14. A pressure sensor device to sense a change in the condition of a resin wherein resin pressure is measured as an indication of a change of condition of a liquid comprising:

receptacle means containing a quantity of resin in an enclosed volume so that any attempted expansion in volume of said resin is restrained in all directions, said resin exerting a certain stress upon said receptacle means in one ionic or equilibrium condition and a different stress upon said rceptacle means in another ionic or equilibrium condition;

a compartment for liquid with said receptacle means operatively positioned therein, said receptacle means being placed under the influence of pressure of said liquid in said compartment; and

a pressure sensor operatively associated with said receptacle means for exposure to the pressure of the resin within said receptacle means to sense a change of condition varying in accordance with a force on the receptacle means caused by a change of condition by the resin and to provide a further effect.

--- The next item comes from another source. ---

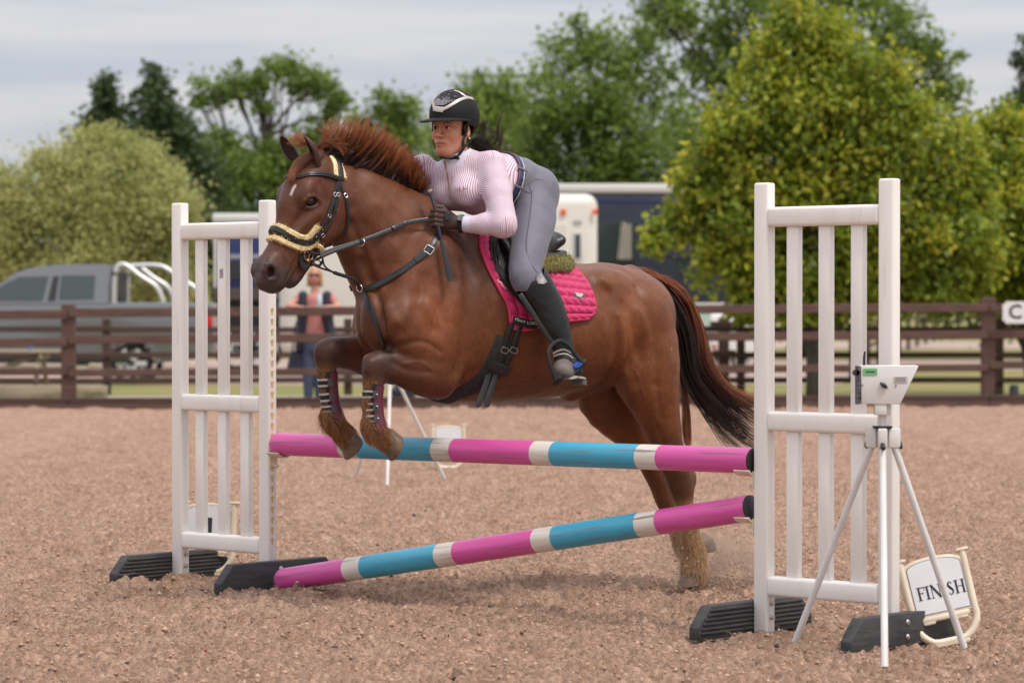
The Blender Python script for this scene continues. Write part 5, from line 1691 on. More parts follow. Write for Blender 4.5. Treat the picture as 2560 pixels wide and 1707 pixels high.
M_neo = mat('black_neoprene', (0.016, 0.015, 0.016), rough=0.85, bump=0.3, bscale=200)
M_pipe = mat('silver_piping', (0.42, 0.38, 0.34), rough=0.5)
M_white_txt = mat('white_lettering', (0.75, 0.73, 0.72), rough=0.5)

def thing(name, label, cat, group=None): return empty(name, HO, 0, label, cat, group)
def frames(P, fld=None, n0=None):
    m = len(P)
    T = np.array([P[min(i + 1, m - 1)] - P[max(i - 1, 0)] for i in range(m)])
    T /= np.linalg.norm(T, axis=1, keepdims=True) + 1e-9
    if fld is not None: N = fld.grad(P)
    else: N = np.tile(np.asarray(n0, float), (m, 1))
    N = N - (N * T).sum(1, keepdims=True) * T
    N /= np.linalg.norm(N, axis=1, keepdims=True) + 1e-9
    return T, N, np.cross(N, T)
def ribbon(name, P, width, thick, m, parent, fld=None, n0=None, off=0.0, rnd=0.35):
    """flat strap through local points P"""
    P = np.asarray(P, float)
    T, N, B = frames(P, fld, n0)
    W = np.broadcast_to(np.asarray(width, float), (len(P),))
    sec = [(-0.5, 0), (0.5, 0), (0.5, 1 - rnd), (0.5 - 0.18, 1), (-0.5 + 0.18, 1), (-0.5, 1 - rnd)]
    V, Fs = [], []
    k = len(sec)
    for i in range(len(P)):
        for a, b in sec:
            V.append(P[i] + B[i] * a * W[i] + N[i] * (off + b * thick))
    for i in range(len(P) - 1):
        for j in range(k):
            Fs.append((i * k + j, i * k + (j + 1) % k, (i + 1) * k + (j + 1) % k, (i + 1) * k + j))
    Fs.append(tuple(range(k - 1, -1, -1))); Fs.append(tuple((len(P) - 1) * k + j for j in range(k)))
    o = mesh_np(name, WL(np.array(V)), Fs, m, parent)
    o.data.set_sharp_from_angle(angle=math.radians(45))
    return o
def hug(px, n=5, off=0.0, Lfree=None):
    """photo polyline laid on the horse; where it leaves the horse it hangs free at lateral Lfree"""
    S = spline(px, n) if len(px) > 2 else np.array([np.array(px[0]) * (1 - t) + np.array(px[1]) * t for t in np.linspace(0, 1, n + 1)])
    G_ = march_many(S, None, off)
    return np.array([q if not np.isnan(q[0]) else H(S[i, 0], S[i, 1], Lfree) for i, q in enumerate(G_) if Lfree is not None or not np.isnan(q[0])])
def smooth_line(P, it=2):
    P = np.array(P)
    for _ in range(it):
        P[1:-1] = 0.5 * P[1:-1] + 0.25 * (P[:-2] + P[2:])
    return P
def wrap(P, f): return np.concatenate([f(P)[::-1], P])      # mirrored far side followed by the near side
def torus_obj(name, c, nrm, R, r, m, parent, squash=1.0, up=(0, 0, 1), n=24):
    e1, e2, w = basis(nrm, up)
    P = [c + R * (math.cos(a) * e1 + squash * math.sin(a) * e2) for a in np.linspace(0, 2 * math.pi, n, endpoint=False)]
    return tube_obj(name, WL(np.array(P)), r, m, parent, n=8, closed=True)
def buckle(px, w, h, ang, parent, off=0.006):
    p = hit(*px)
    if p is None: return
    nrm = hf.grad(p)[0]
    p = p + nrm * off
    d = H(px[0] + 10 * math.cos(ang), px[1] + 10 * math.sin(ang), p[1]) - H(px[0], px[1], p[1])
    d -= np.dot(d, nrm) * nrm; d /= np.linalg.norm(d)
    q = np.cross(nrm, d)
    pts = [p + d * a * w / 2 + q * b * h / 2 for a, b in ((-1, -0.8), (-0.8, -1), (0.8, -1), (1, -0.8), (1, 0.8), (0.8, 1), (-0.8, 1), (-1, 0.8))]
    tube_obj('buckle', WL(np.array(pts)), 0.0016 if w < 0.02 else 0.0022, M_metal, parent, n=6, closed=True)
def fleece_hair(name, P, N, n, ln, parent, c0, c1, spread, r=0.0011):
    ss, rr, cc = [], [], []
    for _ in range(n):
        i = rng.integers(0, len(P))
        nn = N[i] + rng.normal(0, 0.8, 3)
        nn /= np.linalg.norm(nn)
        p = P[i] + rng.normal(0, spread, 3)
        t = np.linspace(0, 1, 4)[:, None]
        ss.append(WL(p + nn * ln * rng.uniform(0.6, 1.1) * t + rng.normal(0, 0.0018, (4, 3)) * t))
        rr.append(r * rng.uniform(0.7, 1.3))
        cc.append(np.tile(np.array(c0) + (np.array(c1) - np.array(c0)) * rng.uniform(0, 1), (4, 1)) * rng.uniform(0.85, 1.1))
    return hair(name, ss, rr, M_hair, parent, tip=0.5, cols=np.concatenate(cc))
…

15. The pressure sensor device as defined in claim 14 wherein said pressure sensor is defined by a strain gauge.

16. The pressure sensor device as defined in claim 15 wherein said receptacle means is defined by a container composed of screened or slotted walls.

17. The pressure sensor device as defined in claim 14 wherein said pressure sensor and said receptacle is a multi-apertured Bourdon tube.

18. A Bourdon tube device for sensing resin pressure as an indicator of the condition of a resin and the change of condition of a liquid while compensating for liquid pressure comprising:

a multiapertured Bourdon tube containing a quantity of resin, said multiapertured Bourdon tube constructed and arranged to allow a liquid to pass into said Bourdon tube for contact with said resin as well as out of said Bourdon tube with an increase or decrease of said resin pressure being effected by said liquid, said resin exerting a certain stress upon said Bourdon tube in one ionic or equilibrium condition and a different stress upon said Bourdon tube in another ionic or equilibrium condition;

a compartment for said liquid with said Bourdon tube operatively positioned therein, said Bourdon tube being placed under the influence of the pressure of said liquid in the compartment; and

signal indication means operatively associated with said Bourdon tube to indicate a movement thereof.

19. The Bourdon tube device of claim 18 wherein said signal means to indicate movement thereof is a pivotal lever arm.

20. The Bourdon tube device of claim 19 further including electrical contact means operatively positioned for contact with said lever arm.

21. The Bourdon tube device of claim 18 wherein said multiapertured Bourdon tube is defined by slots or screening extending over the length thereof.

22. The Bourdon tube device of claim 18 wherein said Bourdon tube includes a liquid passage means having an outlet passageway.

23. The Bourdon tube device of claim 18 wherein said compartment includes liquid inlet and outlet passages and said liquid inlet and outlet passages and said multiapertures of said Bourdon tube are constructed to accommodate the passage of water.

24. The Bourdon tube device of claim 18 wherein said Bourdon tube is of a generally arcurate configuration.